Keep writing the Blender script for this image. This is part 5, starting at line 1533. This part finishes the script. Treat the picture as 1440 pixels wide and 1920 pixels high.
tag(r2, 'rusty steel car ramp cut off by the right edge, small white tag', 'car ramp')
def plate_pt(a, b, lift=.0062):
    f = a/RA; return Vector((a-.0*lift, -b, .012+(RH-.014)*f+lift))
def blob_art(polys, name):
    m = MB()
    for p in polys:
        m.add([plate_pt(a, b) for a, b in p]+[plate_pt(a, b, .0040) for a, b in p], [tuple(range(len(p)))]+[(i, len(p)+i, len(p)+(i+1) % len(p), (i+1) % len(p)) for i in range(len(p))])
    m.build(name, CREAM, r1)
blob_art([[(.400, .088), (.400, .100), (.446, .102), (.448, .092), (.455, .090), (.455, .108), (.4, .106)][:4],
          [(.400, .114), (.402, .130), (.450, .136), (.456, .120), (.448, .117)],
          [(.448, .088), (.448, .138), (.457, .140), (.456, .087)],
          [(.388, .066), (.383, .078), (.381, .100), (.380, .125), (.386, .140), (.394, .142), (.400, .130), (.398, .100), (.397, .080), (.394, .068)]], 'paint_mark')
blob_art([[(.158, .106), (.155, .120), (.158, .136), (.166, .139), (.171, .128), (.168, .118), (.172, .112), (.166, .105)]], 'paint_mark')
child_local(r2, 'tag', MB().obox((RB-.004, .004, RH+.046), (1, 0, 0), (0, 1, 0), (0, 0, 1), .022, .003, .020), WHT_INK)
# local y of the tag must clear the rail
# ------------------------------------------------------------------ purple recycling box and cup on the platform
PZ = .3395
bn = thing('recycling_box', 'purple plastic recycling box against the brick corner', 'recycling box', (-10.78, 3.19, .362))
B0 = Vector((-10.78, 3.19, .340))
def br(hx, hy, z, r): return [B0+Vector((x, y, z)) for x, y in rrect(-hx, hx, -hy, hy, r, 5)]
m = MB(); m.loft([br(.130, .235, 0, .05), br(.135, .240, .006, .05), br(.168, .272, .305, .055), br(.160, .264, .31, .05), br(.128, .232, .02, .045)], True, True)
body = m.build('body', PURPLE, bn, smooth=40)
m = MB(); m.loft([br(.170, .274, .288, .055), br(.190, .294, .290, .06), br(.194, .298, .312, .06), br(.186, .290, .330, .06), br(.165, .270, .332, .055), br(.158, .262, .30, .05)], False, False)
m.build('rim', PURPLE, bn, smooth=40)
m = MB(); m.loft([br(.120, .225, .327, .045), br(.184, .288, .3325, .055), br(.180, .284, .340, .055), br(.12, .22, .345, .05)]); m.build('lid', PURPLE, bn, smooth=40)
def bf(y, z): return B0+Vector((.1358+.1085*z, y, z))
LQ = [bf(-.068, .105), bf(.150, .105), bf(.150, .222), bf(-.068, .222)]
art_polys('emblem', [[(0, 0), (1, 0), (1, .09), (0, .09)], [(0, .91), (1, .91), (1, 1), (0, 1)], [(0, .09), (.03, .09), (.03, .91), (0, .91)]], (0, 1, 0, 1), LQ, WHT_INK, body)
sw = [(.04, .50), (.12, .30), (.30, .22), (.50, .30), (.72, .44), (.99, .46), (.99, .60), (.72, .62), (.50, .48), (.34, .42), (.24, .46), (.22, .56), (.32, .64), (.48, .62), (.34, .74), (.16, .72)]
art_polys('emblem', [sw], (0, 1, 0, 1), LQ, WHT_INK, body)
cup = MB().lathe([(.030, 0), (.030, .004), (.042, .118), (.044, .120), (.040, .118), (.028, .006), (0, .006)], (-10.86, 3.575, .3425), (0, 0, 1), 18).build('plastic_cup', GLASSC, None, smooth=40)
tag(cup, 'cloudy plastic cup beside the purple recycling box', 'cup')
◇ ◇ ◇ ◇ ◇
Your instructions
Quote each line of the listing above exactly.

Correct result
Keep writing the Blender script for this image. This is part 5, starting at line 1533. This part finishes the script. Treat the picture as 1440 pixels wide and 1920 pixels high.
tag(r2, 'rusty steel car ramp cut off by the right edge, small white tag', 'car ramp')
def plate_pt(a, b, lift=.0062):
    f = a/RA; return Vector((a-.0*lift, -b, .012+(RH-.014)*f+lift))
def blob_art(polys, name):
    m = MB()
    for p in polys:
        m.add([plate_pt(a, b) for a, b in p]+[plate_pt(a, b, .0040) for a, b in p], [tuple(range(len(p)))]+[(i, len(p)+i, len(p)+(i+1) % len(p), (i+1) % len(p)) for i in range(len(p))])
    m.build(name, CREAM, r1)
blob_art([[(.400, .088), (.400, .100), (.446, .102), (.448, .092), (.455, .090), (.455, .108), (.4, .106)][:4],
          [(.400, .114), (.402, .130), (.450, .136), (.456, .120), (.448, .117)],
          [(.448, .088), (.448, .138), (.457, .140), (.456, .087)],
          [(.388, .066), (.383, .078), (.381, .100), (.380, .125), (.386, .140), (.394, .142), (.400, .130), (.398, .100), (.397, .080), (.394, .068)]], 'paint_mark')
blob_art([[(.158, .106), (.155, .120), (.158, .136), (.166, .139), (.171, .128), (.168, .118), (.172, .112), (.166, .105)]], 'paint_mark')
child_local(r2, 'tag', MB().obox((RB-.004, .004, RH+.046), (1, 0, 0), (0, 1, 0), (0, 0, 1), .022, .003, .020), WHT_INK)
# local y of the tag must clear the rail
# ------------------------------------------------------------------ purple recycling box and cup on the platform
PZ = .3395
bn = thing('recycling_box', 'purple plastic recycling box against the brick corner', 'recycling box', (-10.78, 3.19, .362))
B0 = Vector((-10.78, 3.19, .340))
def br(hx, hy, z, r): return [B0+Vector((x, y, z)) for x, y in rrect(-hx, hx, -hy, hy, r, 5)]
m = MB(); m.loft([br(.130, .235, 0, .05), br(.135, .240, .006, .05), br(.168, .272, .305, .055), br(.160, .264, .31, .05), br(.128, .232, .02, .045)], True, True)
body = m.build('body', PURPLE, bn, smooth=40)
m = MB(); m.loft([br(.170, .274, .288, .055), br(.190, .294, .290, .06), br(.194, .298, .312, .06), br(.186, .290, .330, .06), br(.165, .270, .332, .055), br(.158, .262, .30, .05)], False, False)
m.build('rim', PURPLE, bn, smooth=40)
m = MB(); m.loft([br(.120, .225, .327, .045), br(.184, .288, .3325, .055), br(.180, .284, .340, .055), br(.12, .22, .345, .05)]); m.build('lid', PURPLE, bn, smooth=40)
def bf(y, z): return B0+Vector((.1358+.1085*z, y, z))
LQ = [bf(-.068, .105), bf(.150, .105), bf(.150, .222), bf(-.068, .222)]
art_polys('emblem', [[(0, 0), (1, 0), (1, .09), (0, .09)], [(0, .91), (1, .91), (1, 1), (0, 1)], [(0, .09), (.03, .09), (.03, .91), (0, .91)]], (0, 1, 0, 1), LQ, WHT_INK, body)
sw = [(.04, .50), (.12, .30), (.30, .22), (.50, .30), (.72, .44), (.99, .46), (.99, .60), (.72, .62), (.50, .48), (.34, .42), (.24, .46), (.22, .56), (.32, .64), (.48, .62), (.34, .74), (.16, .72)]
art_polys('emblem', [sw], (0, 1, 0, 1), LQ, WHT_INK, body)
cup = MB().lathe([(.030, 0), (.030, .004), (.042, .118), (.044, .120), (.040, .118), (.028, .006), (0, .006)], (-10.86, 3.575, .3425), (0, 0, 1), 18).build('plastic_cup', GLASSC, None, smooth=40)
tag(cup, 'cloudy plastic cup beside the purple recycling box', 'cup')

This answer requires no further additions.